Agora se há pressões e nós sabemos de casos que depois as pessoas,
os arrendatários pressionados, muitos deles acabam por aceitar uma
indemnização. Até porque há situações em que os próprios
arrendatários já dispõem de outra casa, ou os filhos dispõem de
outra casa, etc etc. E em que portanto por vezes as coisas até se
resolvem de uma forma harmoniosa. Outras vezes não... Outras vezes é
de uma forma violenta.
Haverá alguns casos
em que alguns arrendatários, até pela própria idade, não tem
informação adequada. Que garantias dá que a maioria dos
proprietários respeitam os direitos dos inquilinos se considerarem
que é o momento de vender a sua propriedade?
Não é pelo facto
de o proprietário vender o imóvel que os direitos dos inquilinos
são postos em causa, porque os direitos dos inquilinos continuam,
independentemente do prédio ser vendido ou não ser vendido. Aliás,
devo dizer, que segundo a lei o arrendatário tem o direito de
preferência e obrigatoriamente o prédio tem de ser oferecido ao
arrendatário, ao inquilino, como lhe queira chamar. Agora o que se
passa é que muitas vezes as pessoas não têm posses, realmente,
para comprar o prédio e nestes casos, quanto a nós, e aqui também
devemos falar no arrendamento comercial, nomeadamente nas chamadas
lojas históricas, e devemos preservar o património, e aquilo que
nós dizemos é que a renda que tem de ser paga, tem de ser paga uma
renda de mercado porque a loja histórica também vende os seus
produtos ao preço de mercado, e por vezes nessas lojas, enfim,
antigas, até se paga para lá entrar, não é, quanto mais para
vender qualquer coisa.
A legislação é
suficiente para garantir essa harmonia no mercado?
A lei do subsídio
de renda, que foi promulgada em 2014, inexplicavelmente foi posta de
lado por este actual governo. Quanto a nós a grande solução para
este caso é haver um subsidio de renda para as pessoas que não
podem pagar a renda justa. E nós, quando dizemos a renda justa para
os arrendatários com mais de 65 anos, que são a maioria das pessoas
nestas zonas históricas, equivale a um quinzeavos do valor
patrimonial do imóvel. Aí, realmente, o estado tinha uma função
primordial que era cobrir a diferença entre aquilo que a pessoa
podia pagar e aquilo que é a renda justa, que é esta que eu acabei
de dizer. Agora, inexplicavelmente, o actual governos pôs de lado
toda esta ideia de subsídio de renda e sinceramente neste momento há
uma comissão na Assembleia da Republica que está a tratar de uma
divisão ao NRAU e desconhecemos em absoluto o estados dois
trabalhos.
Que tipo de soluções
é que poderia sugerir se fosse consultado nesses trabalhos cujo
andamento desconhece?
A nossa posição é
muito simples. Nós não somos de maneira nenhuma a favor de uma
coisa, que pelos vistos algumas pessoas pretendem, que é o despejo
geral da nação. Nós achamos que inquilinos e proprietários devem
viver em harmonia, de uma forma harmoniosa e nunca uns contra os
outros. Porque uns contra os outros não vamos a lado nenhum. E o
facto de a pessoa ser inquilino não é de forma nenhuma indigno.

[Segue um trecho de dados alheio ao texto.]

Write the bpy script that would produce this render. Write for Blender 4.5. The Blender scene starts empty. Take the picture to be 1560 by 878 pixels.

Aliás, devo lembrar que o Supremo Magistrado da Nação faz gala a
dizer que é inquilino, que não é proprietário. De forma que isso
está absolutamente fora de questão. Agora, no caso de a pessoa não
poder pagar a renda, realmente tem de haver um subsídio de renda.

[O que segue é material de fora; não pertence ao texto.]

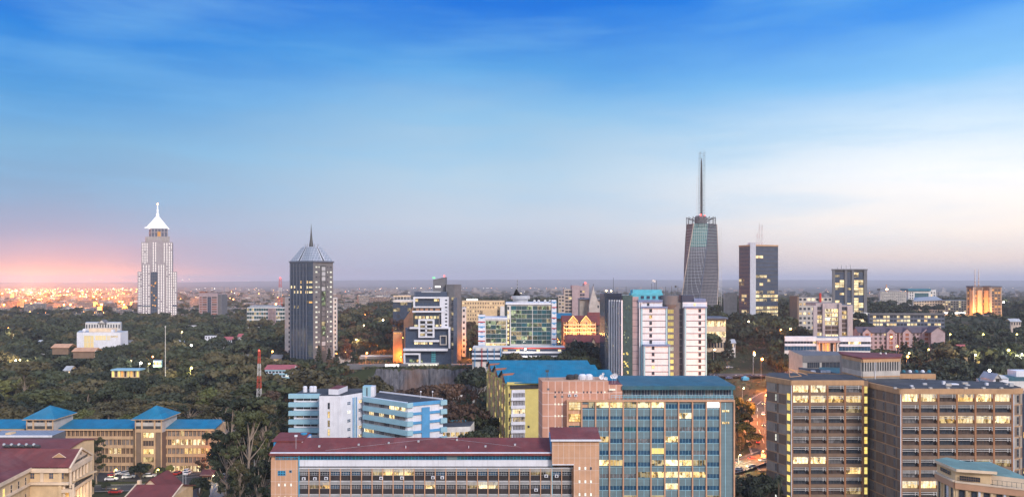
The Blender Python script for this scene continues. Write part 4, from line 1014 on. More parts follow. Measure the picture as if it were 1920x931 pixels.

Este é o caminho que nós achamos que deve haver.
Voltando para o lado
dos proprietários, nas últimas horas a Associação Nacional de
Proprietários alertava para armadilhas burocráticas em relação ao
imposto adicional, ao imposto municipal sobre imóveis. Que
armadilhas burocráticas são essas?
Bom, o adicional ao
IMI, que é o imposto municipal sobre imóveis, quanto a nós não
tem razão de existir e sobretudo, repare, começaram por dizer que a
receita total ia ser 200 milhões de euros e neste moimento já se
calcula em 20 milhões, se for, portanto é uma ninharia, eu nem sei
até se o estado não ira gastar mais dinheiro com a maquina fiscal
que tem que montar do que com aquilo que vai cobrar, e na altura
própria nós dissemos que não fazia sentido nenhum uma pessoa que
tenha um património imobiliário superior a 600 mil euros a ter que
pagar um imposto suplementar só pelo facto de ser detentor disso,
porque isso independentemente do rendimento ou falta de rendimento
que lhe der, sobretudo, porque está a discriminar os proprietários
imobiliários em relação a outro tipo de proprietários, porque eu
em vez de ter imóveis posso ter dinheiro no banco, posso ser super
rico, posso ter dinheiro no banco, posso ter obras de arte, posso ter
casacos de peles, posso ter jóias valiosíssimas, enfim, posso
investir em acções na bolsa, etc etc, e aí, aí ninguém toca, só
tocam no desgraçado do proprietário imobiliário, de forma que
isto, quanto a nós, não tem nenhuma razão de existir. Agora as
armadilhas de que nós falamos é que o que acabou por sair na
legislação é uma confusão completa, total e absoluta, sobretudo
porque, em relação aos casados e aos unidos de facto, em relação
às heranças indivisas, toda esta trapalhada que armaram. Porque
chegaram ao ponto em que os herdeiros de uma herança podem fingir
que fazem partilhas só para efeito do AIMI, independentemente depois
de no tribunal as partilhas serem feitas de outra maneira. Bom, se
isto não é confusão, não sabemos o que é confusão.